Soaring materials prices and global supply chain challenges are posing risks for developers in Dubai and could hamper completion and delivery of property projects, consultancy firm Asteco said in a new report.

Dubai's property market has recently seen a slew of project launches as developers look to cash in on strong investor demand. 

This year's launches include DAMAC Properties' twin-tower development, Safa One on the edge of Dubai's Safa Park, and Al Futtaim Group Real Estate's residential mid-rise tower complex that promises to feature 350 homes.

"These launches have been made in the wake of a renewed optimism in the real estate market," Asteco noted.

"However, rising construction costs and supply chain issues represent increasing risks for developers and will likely result in delays for projects," it added. 

The delays are expected for developments that are at pre/early stages of construction. Projects that have already progressed well, however, are not likely to get impacted much by supply side constraints.

In Dubai, the Construction Cost Index 2022 went up by 2.77% during the first quarter, with the materials cost rising by 4.81% year-on-year, according to Dubai Statistics.

Supply, handover

By the end of the year, Asteco estimated that approximately 25,300 apartment units, including 22,000 apartments and 3,300 villas, are expected for handover.

So far, new residential units have been added to Dubai's residential stock, with around 7,000 apartments delivered during the second quarter, up from the 6,000 units completed in the first three months of 2022.

Villa handovers also doubled to reach 520 completed properties.
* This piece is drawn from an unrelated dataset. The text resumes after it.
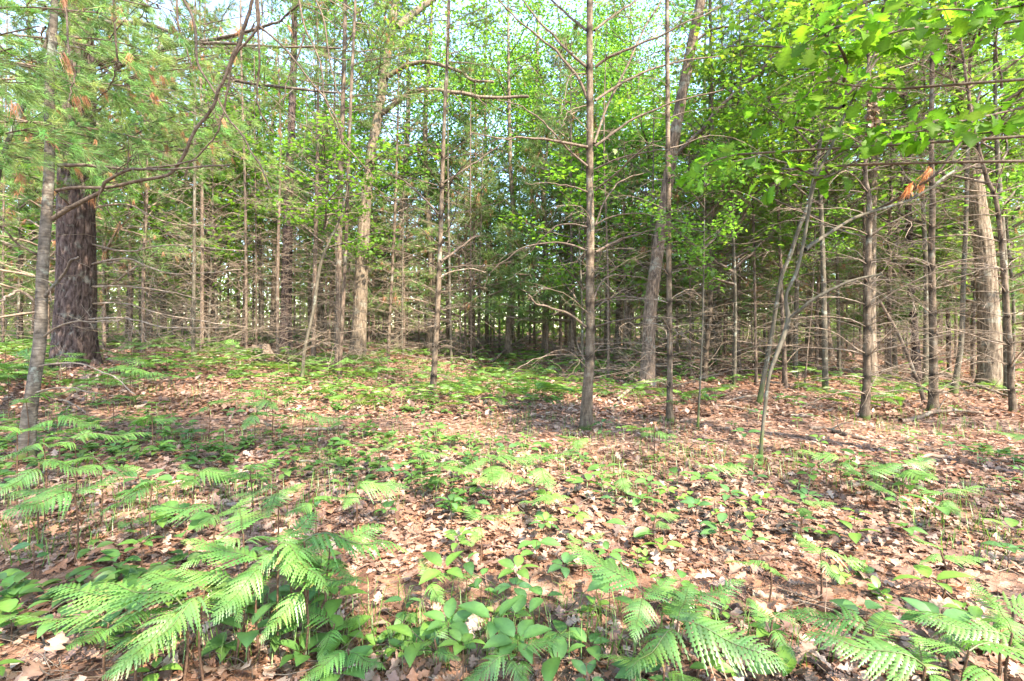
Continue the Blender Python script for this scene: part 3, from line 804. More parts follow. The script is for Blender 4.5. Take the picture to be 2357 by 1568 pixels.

More buyers are also looking for off-plan units, with demand in the segment growing significantly during the quarter. However, Asteco noted that rising borrowing costs and lack of affordable homes in the secondary market have started to "squeeze out" investors that have limited capital.

"Developers are expected to revert back to more flexible payment plans to avoid losing out on end-users and first-time buyers, who made up a large percentage of investors over the last couple of years, particularly since the traditionally transient Dubai population is increasingly

adopting a long-term view on living in the emirate," Asteco said.

Sales prices for residential units edged up slightly by 4% in the second quarter compared to the previous three months, bringing the year-on-year increase to 20% for apartments and 26% for villas.